Friday, 18 May 2018

Why August is the Best Time to Visit Iceland

When contemplating a trip to this small Nordic Island, many people want to know the best time to visit Iceland. When you should go depends on what you're looking for. Summer is definitely not the best time to see the Northern Lights in Iceland. While the Midnight Sun has vanished by August, very long days make it difficult (but not impossible) to see the Aurora Borealis in all its splendor. That being said, the summertime and especially August can be the perfect time for your Iceland vacation. The month of August officially marks the end of the Icelandic summer and the locals do their best to enjoy the ever-present sunshine and the many events taking place around the island.

Skogafoss waterfall during a visit to Iceland in August

August is normally still relatively hot, with temperatures around 12 ℃. However, temperatures can rise up to 18-20 ℃ on exceptionally beautiful days, and come down at less than 10 ℃ on cool days. The light is still very present with nights almost non-existent at the beginning of the month, but it changes after mid-August as the darkness comes back.

It is a fairly similar month to July but there are slightly fewer travelers traversing the roads. However, all seasonal sites are still open and the tourist season is still in full swing. The flora and fauna are exceptional and it is the last month to see the puffins that usually leave the island around mid-August.

Most of the roads and trails that lead into the Icelandic Highlands are still open, and wonderful sites like Landmannalaugar, Laki or Askja are within easy reach – if you have a suitable vehicle. Lovers of hiking and walks and those who prefer the quiet will enjoy traveling in August rather than in July. Some of the more remote parts of Iceland remain quiet and relatively deprived of travelers, whatever the season.

Female backpacker in Landmannalaugar hot spring in Iceland in August

August is the month for picking mushrooms and berries of all kinds that are found in Iceland. The hills of Iceland are filled with bilberries at the end of August. If you're taking a road trip and driving around the country, you will more than likely see groups of people just off the road in search of these famous fruits.
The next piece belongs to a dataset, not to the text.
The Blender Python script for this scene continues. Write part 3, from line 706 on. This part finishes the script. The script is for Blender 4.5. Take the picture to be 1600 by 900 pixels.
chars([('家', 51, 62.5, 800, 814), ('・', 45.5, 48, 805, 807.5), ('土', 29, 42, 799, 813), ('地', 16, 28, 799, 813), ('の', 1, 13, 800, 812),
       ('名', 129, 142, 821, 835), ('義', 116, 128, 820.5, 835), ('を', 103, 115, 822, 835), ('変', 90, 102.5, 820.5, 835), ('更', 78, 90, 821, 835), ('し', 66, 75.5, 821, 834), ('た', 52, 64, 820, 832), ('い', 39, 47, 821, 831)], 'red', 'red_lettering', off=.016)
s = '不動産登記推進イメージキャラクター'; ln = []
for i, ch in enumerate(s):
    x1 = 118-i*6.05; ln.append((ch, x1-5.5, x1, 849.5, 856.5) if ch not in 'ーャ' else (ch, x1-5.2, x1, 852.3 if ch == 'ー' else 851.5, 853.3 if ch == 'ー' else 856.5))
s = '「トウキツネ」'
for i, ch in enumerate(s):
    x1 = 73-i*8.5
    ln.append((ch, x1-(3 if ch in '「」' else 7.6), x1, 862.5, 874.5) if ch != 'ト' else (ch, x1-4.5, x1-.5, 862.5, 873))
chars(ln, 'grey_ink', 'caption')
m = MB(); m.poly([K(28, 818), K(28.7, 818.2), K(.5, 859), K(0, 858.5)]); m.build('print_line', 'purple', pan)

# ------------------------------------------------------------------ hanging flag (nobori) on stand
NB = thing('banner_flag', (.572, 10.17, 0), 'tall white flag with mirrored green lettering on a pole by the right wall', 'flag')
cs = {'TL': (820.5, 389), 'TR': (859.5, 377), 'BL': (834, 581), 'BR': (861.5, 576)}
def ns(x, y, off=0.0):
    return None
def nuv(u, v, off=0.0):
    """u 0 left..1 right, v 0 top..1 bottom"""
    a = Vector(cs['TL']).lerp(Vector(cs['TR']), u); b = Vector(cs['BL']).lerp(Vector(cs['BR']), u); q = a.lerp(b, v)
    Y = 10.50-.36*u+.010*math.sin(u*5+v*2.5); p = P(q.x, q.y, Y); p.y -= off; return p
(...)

At the end of August, the first hints of the Aurora Borealis begin to appear with the darkness that slowly descends on Iceland in the evening. The Northern Lights are a natural phenomenon that fills the night sky with almost supernatural colors. You can join an excursion or go alone on the Aurora hunt.

Activities and events are everywhere in the four corners of the island in August and in particular in the Icelandic capital. They are gearing up for a winter that is never far away. Þjóðhátíð is the most anticipated event of the month, maybe even of the summer! The festival of merchants – Verslunarmannahelgi in Icelandic – brings together crowds from all over Iceland on the first weekend of the month. The biggest festival takes place on the Westman Islands. You can reach it by boat from Landeyjahöfn in the south of the main island. It's located just a few hours drive from Reykjavík. Remember to book your accommodation well in advance on these dates!

Woman in large crowd at festival in Iceland

The Dalvík Fish Festival in northern Iceland is held in early August and has gathered over 30,000 people in recent years. That's ten times the usual population of this small town. In mid-August, you can also enjoy fireworks near the glacial lake of Jökulsárlon. It's quite the show!

Iceland's capital Reykjavik features a myriad of events. The Innipukinn Festival takes place on the first weekend of August, followed by gay pride, the dance festival, the jazz festival, the Lókal theater festival and the Reykjavík Marathon. Gay pride is a very popular event during which 100,000 locals and tourists take part in the festivities. It's a family holiday full of good spirit where the Icelanders celebrate diversity and freedom. Gay pride attracts as many, or more, people as Culture Night, during which the city's museums and cultural spots stay open all night.